Advanced Polyolefins: Ethylene, Styrene, and Butadiene Terpolymers with Toughness, Self-Healing, and Enhanced Adhesion via Bifunctional Dual-Site Polymerization

Polyethylene is one of the most widely used plastic materials, and its recycling efficiency and properties can be greatly improved by copolymerizing ethylene with α-olefins, styrene, and/or conjugated dienes. Although such copolymerization is challenging, advancements in organometallic chemistry have allowed for the straightforward and cost-effective production of highly functional polyolefins. We develop a new polyolefin combining ethylene, styrene, and butadiene by applying the novel bifunctional dual-site polymerization method, wherein two simultaneous polymerization pathways exchange growing polymer chains to form terpolymers. The polymer strength, toughness, and elongation depend on monomer block chain lengths and polymerization conditions.

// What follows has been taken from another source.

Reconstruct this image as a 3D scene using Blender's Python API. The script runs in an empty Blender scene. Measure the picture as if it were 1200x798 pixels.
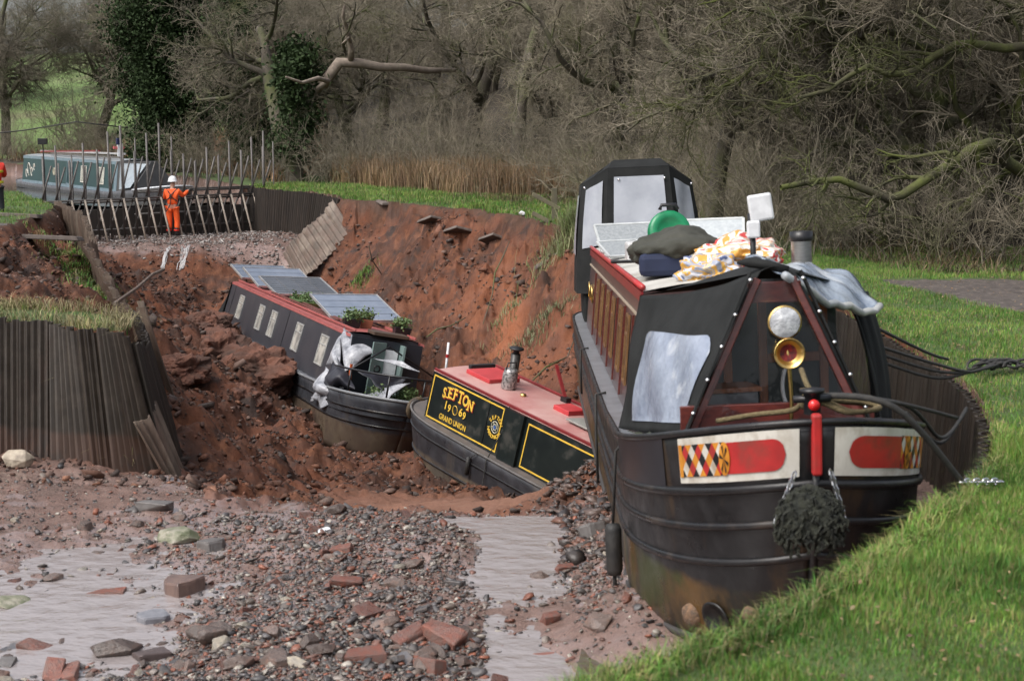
import bpy, bmesh, math, random
import numpy as np
from mathutils import Vector, Matrix
R = math.radians
random.seed(7); rng = np.random.default_rng(11)
SC = bpy.context.scene

# ---------------------------------------------------------------- camera, sky, sun, exposure
F_PX, PITCH, CAM_H = 1780., math.atan(259/1780), 2.25
cam = bpy.data.cameras.new('camera'); cam_o = bpy.data.objects.new('camera', cam)
SC.collection.objects.link(cam_o); SC.camera = cam_o
cam_o.location = (0, 0, CAM_H); cam_o.rotation_euler = (math.pi/2 - PITCH, 0, 0)
cam.sensor_width = 36; cam.lens = F_PX/1200*36; cam.clip_start = .1; cam.clip_end = 2000
cam.dof.use_dof = True; cam.dof.focus_distance = 30; cam.dof.aperture_fstop = 4.0
W = bpy.data.worlds.new('World'); SC.world = W; W.use_nodes = True
nt = W.node_tree; bg = nt.nodes['Background']
sky = nt.nodes.new('ShaderNodeTexSky'); sky.sky_type = 'NISHITA'; sky.sun_disc = False
SUN_EL, SUN_AZ = 54, 232          # degrees; azimuth measured clockwise from +Y
sky.sun_elevation = R(SUN_EL); sky.sun_rotation = R(SUN_AZ)
sky.air_density = 1.0; sky.dust_density = 6; sky.ozone_density = 1
hs = nt.nodes.new('ShaderNodeHueSaturation'); hs.inputs['Saturation'].default_value = .42
nt.links.new(sky.outputs[0], hs.inputs['Color']); nt.links.new(hs.outputs[0], bg.inputs[0])
bg.inputs[1].default_value = .148
sun = bpy.data.lights.new('sun', 'SUN'); sun_o = bpy.data.objects.new('sun', sun)
SC.collection.objects.link(sun_o); sun.energy = .7; sun.angle = R(24); sun.color = (1, .98, .95)
sd = Vector((math.sin(R(SUN_AZ))*math.cos(R(SUN_EL)), math.cos(R(SUN_AZ))*math.cos(R(SUN_EL)), math.sin(R(SUN_EL))))
sun_o.rotation_euler = sd.to_track_quat('Z', 'Y').to_euler()
SC.view_settings.view_transform = 'Standard'; SC.view_settings.look = 'None'
SC.view_settings.exposure = .7; SC.view_settings.gamma = 1
SC.render.engine = 'CYCLES'
SC.cycles.max_bounces = 6; SC.cycles.diffuse_bounces = 2; SC.cycles.glossy_bounces = 3
SC.cycles.transparent_max_bounces = 8; SC.cycles.caustics_reflective = False; SC.cycles.caustics_refractive = False

_c, _s = math.cos(PITCH), math.sin(PITCH)
def at(X, Y, D):
    """world point seen at photo pixel X,Y at measured forward distance D"""
    u = (X-600)/F_PX; v = (399-Y)/F_PX; t = D/(_c+v*_s)
    return Vector((u*t, D, CAM_H+t*(-_s+v*_c)))

# ---------------------------------------------------------------- materials
_M = {}
def mat(name, c1, c2=None, scale=6, rough=.7, metal=0, bump=.0, bscale=None, detail=6, c3=None, c3scale=1.2, c3amt=.5,
        attr=False, objrand=0, rvar=0, coat=0, spec=.5, stretch=None):
    if name in _M: return _M[name]
    m = bpy.data.materials.new(name); m.use_nodes = True; n = m.node_tree.nodes; l = m.node_tree.links
    b = n['Principled BSDF']; b.inputs['Roughness'].default_value = rough; b.inputs['Metallic'].default_value = metal
    b.inputs['Specular IOR Level'].default_value = spec
    if coat: b.inputs['Coat Weight'].default_value = coat; b.inputs['Coat Roughness'].default_value = .15
    tc = n.new('ShaderNodeTexCoord'); vec = tc.outputs['Object']
    if stretch:
        mp = n.new('ShaderNodeMapping'); mp.inputs['Scale'].default_value = stretch
        l.new(vec, mp.inputs[0]); vec = mp.outputs[0]
    def noise(s, d=detail, r=.6):
        t = n.new('ShaderNodeTexNoise'); t.inputs['Scale'].default_value = s; t.inputs['Detail'].default_value = d
        t.inputs['Roughness'].default_value = r; l.new(vec, t.inputs['Vector']); return t
    def ramp(src, lo, hi):
        r_ = n.new('ShaderNodeMapRange'); r_.inputs[1].default_value = lo; r_.inputs[2].default_value = hi
        l.new(src, r_.inputs[0]); return r_.outputs[0]
    def mix(f, a, c):
        x = n.new('ShaderNodeMix'); x.data_type = 'RGBA'
        for k, q in ((0, f), (6, a), (7, c)):
            if hasattr(q, 'links'): l.new(q, x.inputs[k])
            elif k == 0: x.inputs[k].default_value = q
            else: x.inputs[k].default_value = (*q, 1)
        return x.outputs[2]
    if c2 is None: c2 = tuple(v*.78 for v in c1)
    ns = noise(scale)
    col = mix(ramp(ns.outputs[0], .38, .62), c1, c2)
    if c3: col = mix(ramp(noise(c3scale, 5).outputs[0], .62-c3amt*.25, .7), col, c3)
    if attr:
        a = n.new('ShaderNodeAttribute'); a.attribute_name = 'Col'
        x = n.new('ShaderNodeMix'); x.data_type = 'RGBA'; x.blend_type = 'MULTIPLY'; x.inputs[0].default_value = 1
        l.new(col, x.inputs[6]); l.new(a.outputs['Color'], x.inputs[7]); col = x.outputs[2]
    if objrand:
        oi = n.new('ShaderNodeObjectInfo'); h = n.new('ShaderNodeHueSaturation')
        r_ = n.new('ShaderNodeMapRange'); r_.inputs[3].default_value = 1-objrand; r_.inputs[4].default_value = 1+objrand
        l.new(oi.outputs['Random'], r_.inputs[0]); l.new(r_.outputs[0], h.inputs['Value']); l.new(col, h.inputs['Color']); col = h.outputs[0]
    l.new(col, b.inputs['Base Color'])
    if rvar:
        r2 = n.new('ShaderNodeMapRange'); r2.inputs[1].default_value = .35; r2.inputs[2].default_value = .65
        r2.inputs[3].default_value = max(.03, rough-rvar); r2.inputs[4].default_value = min(1, rough+rvar)
        l.new(noise(scale*.7).outputs[0], r2.inputs[0]); l.new(r2.outputs[0], b.inputs['Roughness'])
    if bump:
        bn = n.new('ShaderNodeBump'); bn.inputs['Strength'].default_value = min(1, bump); bn.inputs['Distance'].default_value = .02*max(1, bump)
        l.new(noise(bscale or scale*3, 8).outputs[0], bn.inputs['Height']); l.new(bn.outputs[0], b.inputs['Normal'])
    m['_'] = 1; _M[name] = m; return m
def glass(name, tint, alpha, rough=.06, bump=0, bs=3):
    if name in _M: return _M[name]
    m = bpy.data.materials.new(name); m.use_nodes = True; n = m.node_tree.nodes; l = m.node_tree.links
    b = n['Principled BSDF']; b.inputs['Base Color'].default_value = (*tint, 1); b.inputs['Roughness'].default_value = rough
    b.inputs['Specular IOR Level'].default_value = .8
    tr = n.new('ShaderNodeBsdfTransparent'); mx = n.new('ShaderNodeMixShader'); mx.inputs[0].default_value = alpha
    l.new(tr.outputs[0], mx.inputs[1]); l.new(b.outputs[0], mx.inputs[2]); l.new(mx.outputs[0], n['Material Output'].inputs[0])
    if bump:
        t = n.new('ShaderNodeTexNoise'); t.inputs['Scale'].default_value = bs; t.inputs['Detail'].default_value = 4
        tc = n.new('ShaderNodeTexCoord'); l.new(tc.outputs['Object'], t.inputs['Vector'])
        bn = n.new('ShaderNodeBump'); bn.inputs['Strength'].default_value = bump; bn.inputs['Distance'].default_value = .05
        l.new(t.outputs[0], bn.inputs['Height']); l.new(bn.outputs[0], b.inputs['Normal'])
    _M[name] = m; return m

# ---------------------------------------------------------------- mesh helpers
def link(o, parent=None, M=None):
    SC.collection.objects.link(o)
    if parent: o.parent = parent
    if M is not None: o.matrix_world = M
    return o
def tag(o, label, cat, group=None, kind=None):
    if label: o['label'] = label
    if cat: o['category'] = cat
    if group: o['group'] = group
    if kind: o['kind'] = kind
    return o
def struct(o, label=None):
    o['kind'] = 'structure'
    if label: o['label'] = label
    return o
def thing(name, label, cat, M=None, group=None):
    o = bpy.data.objects.new(name, None); o.empty_display_size = .2
    SC.collection.objects.link(o)
    if M is not None: o.matrix_world = M if isinstance(M, Matrix) else Matrix.Translation(M)
    return tag(o, label, cat, group)
def mesh_np(name, V, F, m, parent=None, col=None, smooth=False, M=None):
    V = np.asarray(V, np.float32); F = np.asarray(F, np.int32); k = F.shape[1]
    me = bpy.data.meshes.new(name); me.vertices.add(len(V)); me.vertices.foreach_set('co', V.ravel())
    me.loops.add(F.size); me.loops.foreach_set('vertex_index', F.ravel())
    me.polygons.add(len(F)); me.polygons.foreach_set('loop_start', np.arange(len(F), dtype=np.int32)*k)
    if smooth: me.polygons.foreach_set('use_smooth', np.ones(len(F), bool))
    me.update(calc_edges=True)
    if col is not None:
        a = me.color_attributes.new('Col', 'FLOAT_COLOR', 'POINT')
        c4 = np.ones((len(V), 4), np.float32); c4[:, :3] = col; a.data.foreach_set('color', c4.ravel())
    me.materials.append(m)
    return link(bpy.data.objects.new(name, me), parent, M)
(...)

The catalyst design determines the polyolefin structures, ranging from multiblock to random configurations. Moreover, the precisely controlled terpolymers exhibit excellent puncture resistance and self-healing abilities. Owing to the presence of ethylene and butadiene, the terpolymer thermally bonds with polyethylene and natural rubber to show unexpected adhesiveness with polypropylene. These enhanced properties inspire new adhesion technologies, promoting the mechanical recycling of waste polyolefins. The method can be widely applied to plastic–rubber composites.